Although we hope everyone in the Bloomington community can agree A&F was clearly in violation of the 1964 Civil Rights Act, which disallows religious discrimination in hiring and firing decisions, we’re afraid some residents are still struggling to tame their own Islamophobic tendencies.

Surprisingly to some, most Muslims are not Arab.
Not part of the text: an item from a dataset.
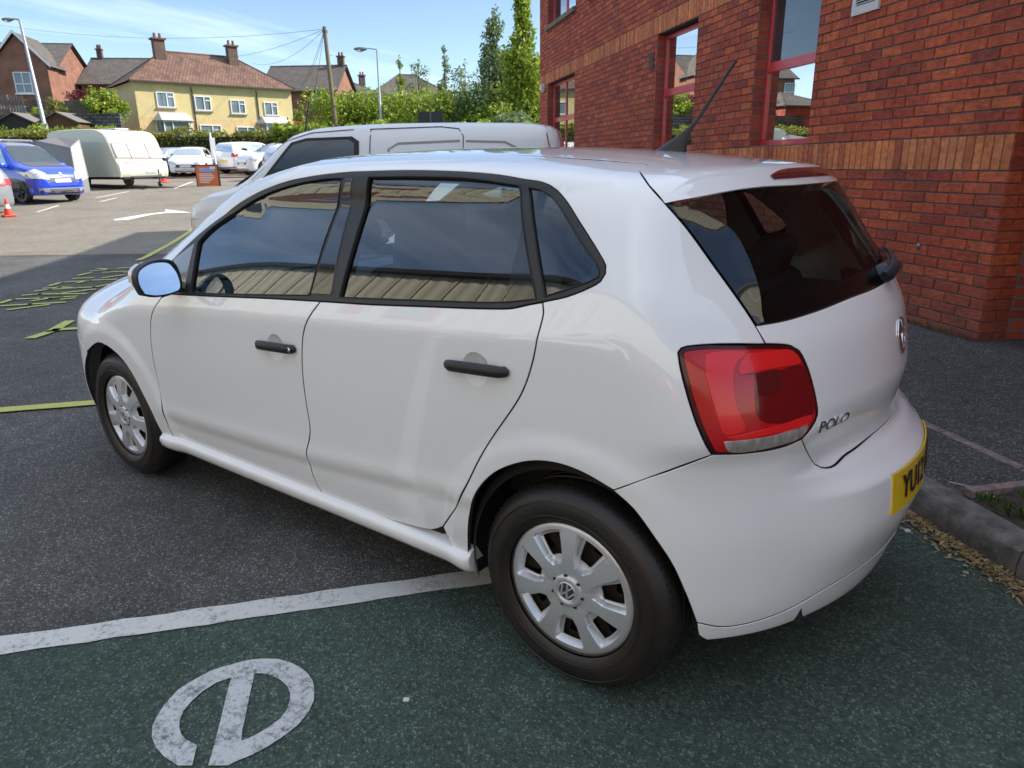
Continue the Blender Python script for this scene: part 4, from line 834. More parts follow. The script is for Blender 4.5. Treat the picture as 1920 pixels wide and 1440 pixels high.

The country with the highest Muslim population is actually Indonesia, a good reminder that Islam is a faith, not a race.

Many targets of anti-Muslim hate aren’t even Muslim, revealing Islamophobia to be a stew of racial and religious intolerance.

The California judge’s decision came down around the same time that an Indian-American woman was crowned Miss America and subsequently harangued as an al-Qaeda operative who hates America.

That totally explains why she competed to be Miss America.

A picture has been floating around Facebook of a woman wearing an American flag-patterned hijab with the caption, “What would you do if you saw this?”

Comments vary, but most respondents agree that assaulting the woman is their patriotic duty.

For some reason American flag bikinis don’t draw similar ire.

And in the heartland, we’re not doing much better.

Members of the Editorial Board have witnessed IU students accost their Muslim peers for wearing hijab.

Other expressions of anti-Muslim sentiment are more subtle, but we know it’s here.

As IU Gradlife blogger Ahmed put it in his entry about being Muslim in Bloomington, “Muslims in Bloomington are certainly exposed to various modes of prejudice that mobilize Islamophobic tropes …”

It’s a shame Muslim students need to be prepped for our intolerance, especially considering that the IU community is one teeming with resources to combat Islamophobia.

Just a block away from the southeast side of campus is the Islamic Center of Bloomington, which has served Bloomington’s Muslims for the past 20 years.

We have it on good authority that the center is welcoming to those looking to learn more about the faith.

For students, IU offers classes in religious studies, Arabic and the Muslim
diaspora.

Some of these classes will even fulfill the diversity in the United States requirement for the College of Arts and Sciences.

But these resources only work if we use them.

It takes effort to train ourselves not to give into base assumptions and
stereotypes.

Prejudice is usually accidental — societal and personal influences often allow ignorance to become the norm, which is why it’s important to point out problematic thoughts and behaviors.

And putting only some of the most recent examples down on paper, it’s clear that we have a problem with intolerance.

We need to stop patting ourselves on the back about how progressive we think we are and actually progress.